Let me fix this for you, headline writers. When you’re dealing with a story that involves rape or harassment or abuse or molestation or child porn or anything that falls under the rubric of criminal behavior, you should call those things rape and harassment and abuse and molestation and child pornography. You know what you shouldn’t call them? Sexy sexy sex scandals, that’s what.

For example, when you’re covering a story involving charges of “rape, aggravated sexual contact and multiple counts of aggravated sexual assault” at the Lackland Air Force Base, you might want to reconsider framing it, as the Washington Post does, as a “widening sex scandal,” or as the Boston Herald calls it, a “growing sex scandal,” or even, as the Christian Science Monitor says, a garden-variety “sex scandal.” If you happen to say, as the AP does, that the “Air Force says 31 victims so far in sex scandal,” or as already credibility-strained CNN declares, that there are now “31 victims identified in widening Air Force sex scandal,” please note that word “victims” there. It’s the important one.

Similarly, if you’re ABC and you want to talk about priests who’ve abused children, don’t couch it as a “guide to Catholic sex scandals.” If you’re the L.A. Times or the Hollywood Reporter, don’t say that Jerry Sandusky made for a “Penn State sex scandal.” If you’re the Village Voice, don’t say that  the molestation that allegedly went on for years at a New York private school is a “Horace Mann Sex Scandal.” Just don’t.

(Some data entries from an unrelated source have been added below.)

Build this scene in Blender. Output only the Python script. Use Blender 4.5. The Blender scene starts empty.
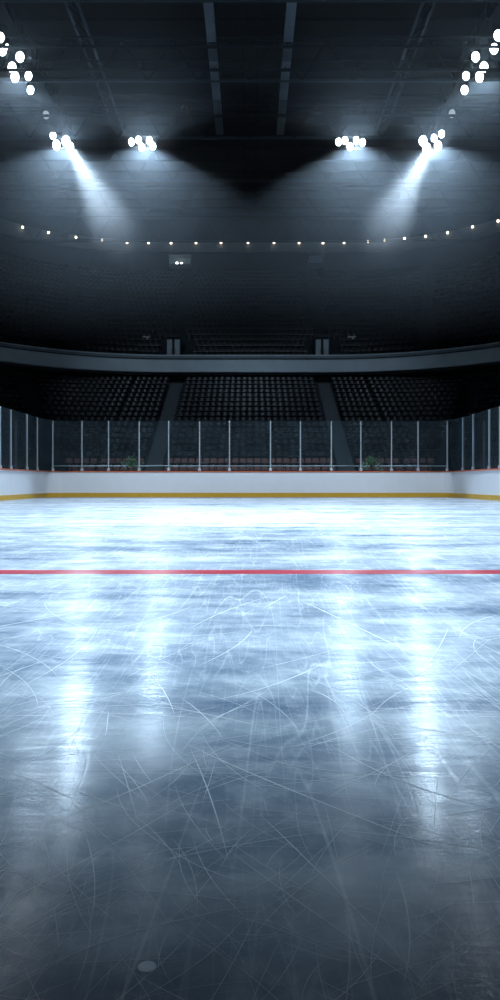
import bpy, bmesh, math, random
from mathutils import Vector, Matrix
random.seed(7)
S = bpy.context.scene
C = S.collection
PI = math.pi
F = 700.0            # focal length in pixels of the 500x1000 frame
YH = 482.0           # horizon row
D = 32.0             # distance to the end boards
H = 15.0 * D / F     # camera height above the ice

def zz(y, d):        # height that shows at row y at distance d
    return H + (YH - y) / F * d
def xx(x, d):
    return (x - 250.0) / F * d

# ------------------------------------------------------------------ materials
def newmat(name):
    m = bpy.data.materials.new(name); m.use_nodes = True
    nt = m.node_tree
    return m, nt, nt.nodes, nt.links, nt.nodes['Principled BSDF']

def plain(name, col, rough=0.5, metal=0.0, var=0.25, scale=6.0, bump=0.0, spec=0.5):
    m, nt, N, L, p = newmat(name)
    tc = N.new('ShaderNodeTexCoord')
    no = N.new('ShaderNodeTexNoise'); no.inputs['Scale'].default_value = scale
    no.inputs['Detail'].default_value = 4
    L.new(tc.outputs['Object'], no.inputs['Vector'])
    mx = N.new('ShaderNodeMix'); mx.data_type = 'RGBA'
    a = [max(0, c * (1 - var)) for c in col]; b = [min(1, c * (1 + var)) for c in col]
    mx.inputs[6].default_value = (*a, 1); mx.inputs[7].default_value = (*b, 1)
    L.new(no.outputs['Fac'], mx.inputs[0]); L.new(mx.outputs[2], p.inputs['Base Color'])
    p.inputs['Roughness'].default_value = rough
    p.inputs['Metallic'].default_value = metal
    p.inputs['Specular IOR Level'].default_value = spec
    if bump:
        bp = N.new('ShaderNodeBump'); bp.inputs['Strength'].default_value = bump
        L.new(no.outputs['Fac'], bp.inputs['Height']); L.new(bp.outputs[0], p.inputs['Normal'])
    return m

def emit(name, col, strength):
    m, nt, N, L, p = newmat(name)
    p.inputs['Base Color'].default_value = (0.8, 0.8, 0.8, 1)
    p.inputs['Emission Color'].default_value = (*col, 1)
    p.inputs['Emission Strength'].default_value = strength
    m.cycles.emission_sampling = 'NONE'
    return m

M = {}
M['board'] = plain('white_board', (0.74, 0.79, 0.84), 0.35, var=0.05, scale=2)
M['kick'] = plain('yellow_kick_plate', (0.60, 0.36, 0.03), 0.4, var=0.15, scale=5)
M['cap'] = plain('orange_cap_rail', (0.55, 0.14, 0.07), 0.4, var=0.15, scale=5)
M['post'] = plain('aluminium_post', (0.62, 0.68, 0.72), 0.35, metal=0.6, var=0.1)
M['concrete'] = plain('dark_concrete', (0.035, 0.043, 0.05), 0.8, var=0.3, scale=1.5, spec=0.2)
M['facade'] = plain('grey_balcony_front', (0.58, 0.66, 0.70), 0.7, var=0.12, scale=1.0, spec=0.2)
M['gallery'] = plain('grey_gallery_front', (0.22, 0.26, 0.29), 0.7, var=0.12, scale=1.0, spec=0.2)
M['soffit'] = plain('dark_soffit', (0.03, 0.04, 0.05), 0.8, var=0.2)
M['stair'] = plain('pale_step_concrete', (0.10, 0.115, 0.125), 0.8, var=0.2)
M['seat'] = plain('dark_blue_seat_plastic', (0.015, 0.021, 0.028), 0.35, var=0.5, scale=0.9)
M['seat_red'] = plain('dull_red_seat_plastic', (0.26, 0.13, 0.12), 0.4, var=0.35, scale=0.9)
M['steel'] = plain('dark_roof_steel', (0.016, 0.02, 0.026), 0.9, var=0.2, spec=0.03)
M['chord'] = plain('dull_chord_steel', (0.05, 0.064, 0.078), 0.9, var=0.2, spec=0.02)
M['duct2'] = plain('dull_tray_steel', (0.10, 0.125, 0.15), 0.5, metal=0.4, var=0.3)
M['duct'] = plain('pale_tray_steel', (0.22, 0.27, 0.32), 0.45, metal=0.4, var=0.3, scale=0.8)
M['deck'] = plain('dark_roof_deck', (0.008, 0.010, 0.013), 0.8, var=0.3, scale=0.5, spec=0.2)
M['rubber'] = plain('dark_rubber_floor', (0.03, 0.035, 0.04), 0.8, var=0.2)
M['housing'] = plain('dark_lamp_housing', (0.05, 0.06, 0.07), 0.4, metal=0.5)
M['door'] = plain('pale_door_panel', (0.42, 0.48, 0.51), 0.6, var=0.15)
M['case'] = plain('pale_case', (0.85, 0.88, 0.88), 0.5, var=0.1)
M['green'] = plain('green_leaf', (0.10, 0.20, 0.07), 0.6, var=0.5, scale=8)
M['lens'] = emit('lit_flood_lens', (0.86, 0.94, 1.0), 26.0)
M['lens_dim'] = emit('faint_flood_lens', (0.80, 0.9, 1.0), 0.35)
M['bulb'] = emit('warm_bulb', (1.0, 0.82, 0.62), 5.0)
M['boothlamp'] = emit('booth_lamp_glow', (0.9, 0.95, 0.9), 6.0)

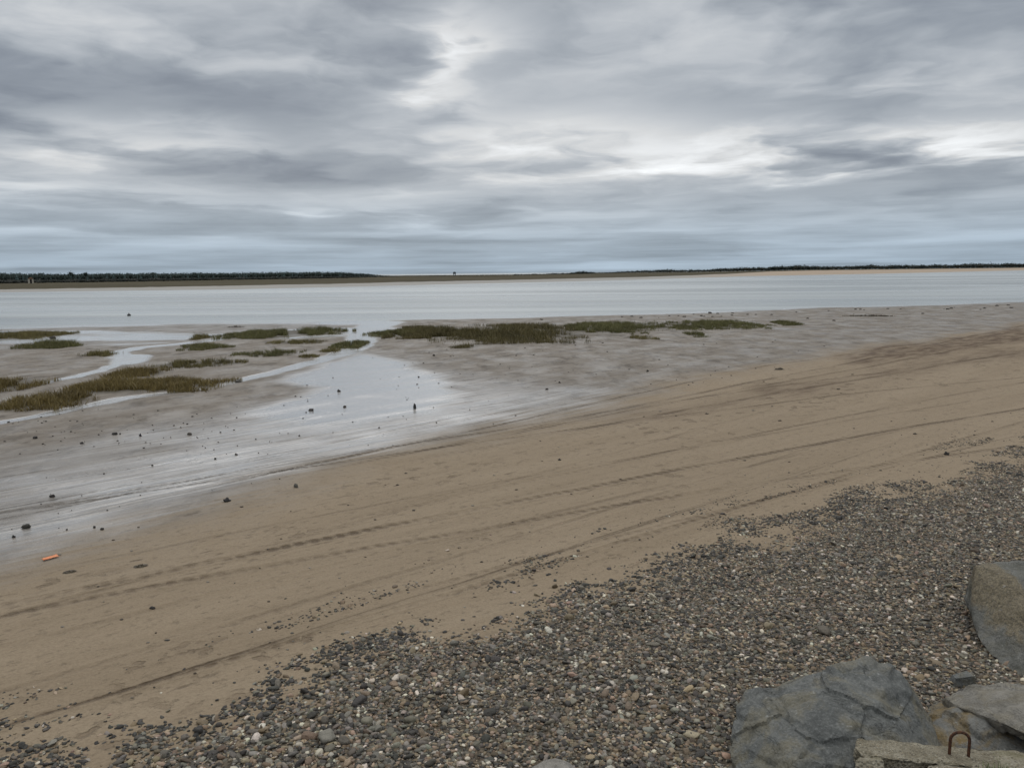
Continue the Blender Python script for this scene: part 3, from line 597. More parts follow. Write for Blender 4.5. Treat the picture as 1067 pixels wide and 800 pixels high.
def box(bm, c, d, bev=0.0, rz=0.0):
    r = bmesh.ops.create_cube(bm, size=1); vs = r['verts']
    for v in vs: v.co = Vector((v.co.x * d[0], v.co.y * d[1], v.co.z * d[2]))
    if rz: bmesh.ops.rotate(bm, verts=vs, cent=(0, 0, 0), matrix=Matrix.Rotation(rz, 3, 'Z'))
    bmesh.ops.translate(bm, verts=vs, vec=c)
    if bev:
        es = list({e for v in vs for e in v.link_edges}); bmesh.ops.bevel(bm, geom=es, offset=bev, segments=2, affect='EDGES')
def flat_mat(name, c, rough=.7, var=.4, sc=6.0, metal=0.0):
    s = NT(name); n = s.noise(s.obj(), sc, 4); cc = s.mix(s.mul(n, var), c, tuple(v * .45 for v in c))
    return s.bsdf(Base_Color=cc, Roughness=rough, Metallic=metal, Normal=s.bump(n, .01, .5))
def build_far_structures():
    # pale hut in front of the conifers
    _, w, sd, mb = col_at(32); D = math.hypot(mb.x, mb.y) * .93; d = ray(32, 292); k = D / math.hypot(d.x, d.y)
    root = link(bpy.data.objects.new('hut', None)); root.location = (d.x * k, d.y * k, .9); tag(root, 'small pale hut with rusty roof before the left conifer belt', 'hut')
    root.rotation_euler.z = math.atan2(d.x, d.y) * -1
    u = D / FPX
    wall = flat_mat('pale_render', (.42, .39, .33)); roof = flat_mat('rusty_roof', (.20, .11, .06)); dark = flat_mat('dark_timber', (.03, .03, .035))
    bm = bmesh.new(); box(bm, (-1.4 * u, 0, 2.2 * u), (1.5 * u, 3 * u, 4.4 * u)); box(bm, (1.45 * u, 0, 2.0 * u), (1.3 * u, 3 * u, 4.0 * u)); box(bm, (0.1 * u, .9 * u, 2.0 * u), (1.6 * u, 1.0 * u, 4.0 * u)); bm_obj('wall', bm, wall, root, False)
    bm = bmesh.new(); box(bm, (.1 * u, .2 * u, 1.7 * u), (1.45 * u, .3 * u, 3.4 * u)); bm_obj('door', bm, dark, root, False)
    bm = bmesh.new()
    for y0 in (-1.8 * u, 1.8 * u): pass
    a = [bm.verts.new((x, y, z)) for y in (-1.8 * u, 1.8 * u) for x, z in ((-2.5 * u, 4.2 * u), (0, 5.6 * u), (2.5 * u, 4.2 * u))]
    bm.faces.new((a[0], a[1], a[4], a[3])); bm.faces.new((a[1], a[2], a[5], a[4])); bm.faces.new((a[0], a[2], a[1])); bm.faces.new((a[3], a[4], a[5])); bm.faces.new((a[0], a[3], a[5], a[2]))
    bm_obj('roof', bm, roof, root, False)
    # lookout tower on the dunes
    _, w, sd, mb = col_at(473.5); D = math.hypot(mb.x, mb.y); d = ray(473.6, 286); k = D / math.hypot(d.x, d.y); u = 1.35 * D / FPX
    root = link(bpy.data.objects.new('lookout_tower', None)); root.location = (d.x * k, d.y * k, mb.z - .2); tag(root, 'tiny dark lookout tower breaking the skyline of the central far dunes', 'tower')
    m = flat_mat('tower_timber', (.06, .085, .11))
    for sx in (-1, 1):
        for sy in (-1, 1):
            bm = bmesh.new(); box(bm, (sx * .6 * u, sy * .6 * u, .7 * u), (.4 * u, .4 * u, 2.2 * u)); bm_obj('leg', bm, m, root, False)
    bm = bmesh.new(); box(bm, (0, 0, 2.3 * u), (2.0 * u, 2.0 * u, 1.3 * u)); bm_obj('cabin', bm, m, root, False)
    bm = bmesh.new(); bmesh.ops.create_cone(bm, segments=4, radius1=1.7 * u, radius2=.3 * u, depth=.5 * u, cap_ends=True); bmesh.ops.rotate(bm, verts=bm.verts, cent=(0, 0, 0), matrix=Matrix.Rotation(.785, 3, 'Z')); bmesh.ops.translate(bm, verts=bm.verts, vec=(0, 0, 3.2 * u)); bm_obj('roof', bm, m, root, False)
    # mooring buoy
    p = G(134.5, 329.2, WATER_Z); root = link(bpy.data.objects.new('buoy', None)); root.location = p; tag(root, 'dark mooring buoy floating alone on the left of the water', 'buoy')
    bm = bmesh.new(); bmesh.ops.create_uvsphere(bm, u_segments=20, v_segments=12, radius=.21); bmesh.ops.scale(bm, verts=bm.verts, vec=(1.1, 1, .95)); bmesh.ops.translate(bm, verts=bm.verts, vec=(0, 0, .10)); bm_obj('float', bm, flat_mat('buoy_plastic', (.03, .028, .03), .4), root)
    bm = bmesh.new(); bmesh.ops.create_cone(bm, segments=10, radius1=.05, radius2=.04, depth=.12, cap_ends=True); bmesh.ops.translate(bm, verts=bm.verts, vec=(0, 0, .34)); bm_obj('mooring_eye', bm, flat_mat('buoy_steel', (.06, .05, .045), .5), root)
build_far_structures()

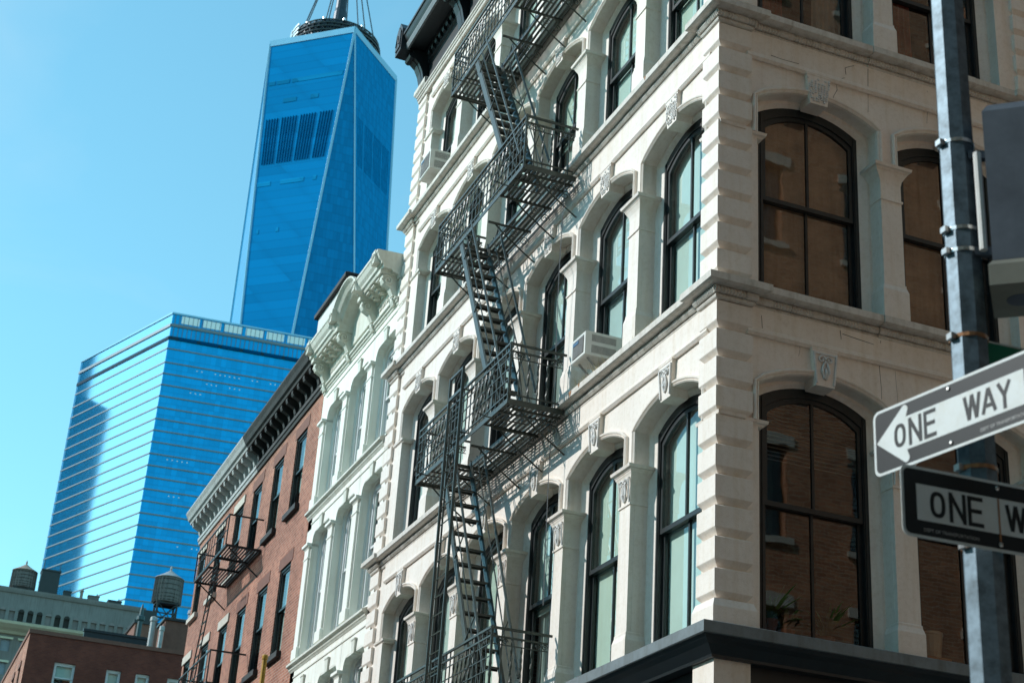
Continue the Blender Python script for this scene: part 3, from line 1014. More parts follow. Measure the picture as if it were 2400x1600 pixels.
# ground floor cornice, dark metal with a worn fascia
PG = [(-LEN, .35), (-LEN, 0), (0, 0), (0, SIDE + .03), (-.15, SIDE + .03)]
gp = [(-.10, 5.76), (.05, 5.76), (.06, 5.79), (.09, 5.82), (.15, 5.88), (.21, 5.92), (.24, 5.955), (-.10, 5.955)]
gc = MB().sweep(gp, PG).build("ground_cornice", "slate", BL)
MB().sweep([(-.05, 5.957), (.262, 5.957), (.27, 5.965), (.27, 6.085), (.25, 6.095), (-.05, 6.10)], PG).build("fascia", "slate_lip", gc)
# ground floor: piers and dark shop glazing
for x in [0.0] + [-(.26 + 2.1 * i) - .24 for i in (1, 2, 3, 4, 5)] + [-LEN + .48]:
    MB().stack([(x - .48, x, 0.0, .45, 0), (x - .48, x, 0.0, .45, .5), (x - .45, x - .03, .02, .45, .52), (x - .45, x - .03, .02, .45, 5.3), (x - .48, x, 0, .45, 5.35), (x - .48, x, 0, .45, 5.762)]).build("pier", "white", BL)
for y in (2.53, 4.98):
    MB().box(-.45, 0, y - .24, y + .24, 0, 5.762).build("pier", "white", BL)
sb = MB()
sb.box(-LEN + .02, -.02, .12, .2, 4.75, 5.765)
sb.box(-.2, -.12, .21, SIDE, 4.75, 5.765)
sb.build("shop_signboard", "slate", BL)
sg_ = MB()
sg_.box(-LEN + .1, -.14, .16, .18, 0.7, 4.74)
sg_.box(-.18, -.16, .19, SIDE - .1, 0.7, 4.74)
sg_.build("shop_glazing", "glass_side", BL)
MB().box(-LEN + .05, -.1, .1, .3, 0, .69).build("shop_stallriser", "slate", BL)
MB().box(-.3, -.1, .31, SIDE - .05, 0, .69).build("shop_stallriser", "slate", BL)

# rooms: floor slabs, back walls, roof
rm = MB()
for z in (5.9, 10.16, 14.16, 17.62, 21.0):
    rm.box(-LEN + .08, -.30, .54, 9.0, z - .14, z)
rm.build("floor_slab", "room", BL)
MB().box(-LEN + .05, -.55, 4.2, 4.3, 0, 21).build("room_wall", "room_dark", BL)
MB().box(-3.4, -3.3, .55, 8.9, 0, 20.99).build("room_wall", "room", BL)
MB().box(-LEN, -LEN + .05, .41, 9, 0, 22.6).build("party_wall", "brick", BL)
MB().box(-LEN + .06, -.07, 9.0, 9.1, 0, 22.6).build("rear_wall", "brick", BL)
# the side street face carries on past the far quoin
MB().box(-.35, -.06, SIDE + .05, 9.0, 0, 21.3).build("wall_strip", "white", BL)
MB().box(-LEN + .06, -.06, .1, 9.0, 22.35, 22.45).build("roof", "roof", BL)

# white architrave and dark bracketed roof cornice
PT = [(-LEN + .03, 0), (0, 0), (0, SIDE + .03), (-.15, SIDE + .03)]
MB().sweep([(-.1, 20.82), (.03, 20.82), (.04, 20.88), (.06, 20.89), (.06, 20.93), (.085, 20.95), (.085, 20.99), (-.1, 21.0)], PT).build("architrave", "white_soft", BL)
MB().stack([(-LEN - .03, -LEN + .57, -.03, .4, 20.95), (-LEN - .05, -LEN + .59, -.06, .4, 21.0), (-LEN - .1, -LEN + .64, -.11, .4, 21.06), (-LEN - .1, -LEN + .64, -.11, .4, 21.16), (-LEN - .06, -LEN + .6, -.06, .4, 21.2)]).build("quoin_capital", "white_soft", BL)
ct = MB().sweep([(-.1, 21.0), (.0, 21.0), (.0, 21.06), (-.02, 21.07), (-.02, 21.62), (.03, 21.66), (.04, 21.82), (.10, 21.86), (.11, 21.94), (.46, 21.95), (.46, 21.90), (.50, 21.90), (.51, 21.96), (.53, 22.0), (.53, 22.05), (.57, 22.12), (.60, 22.20), (.63, 22.22), (.63, 22.28), (-.1, 22.45)], PT).build("roof_cornice", "slate", BL)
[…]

A sex scandal is Mark Sanford ditching his state to cavort with his mistress. A sex scandal is Tiger Woods and a waitress. The San Antonio Air Force base story is certainly a complex one, involving charges that range from assault and rape to obstructing justice, all the way down to “having a personal social relationship.” But when the media uses the word “sex” within a story about something where there are alleged victims of assault, it’s a semantic failure on an epic scale. It diminishes crime. It sensationalizes it. It removes the distinction between a normal, consensual act and violence. Sure, you could say that sex is an element of those stories. But you’d be missing the part about force and pathology. It’s like calling armed robbery a “shopping scandal.” It’s lazy and it’s dumb and it’s hurtful to victims. Rape and abuse are not sexy. So stop making it sound like they are.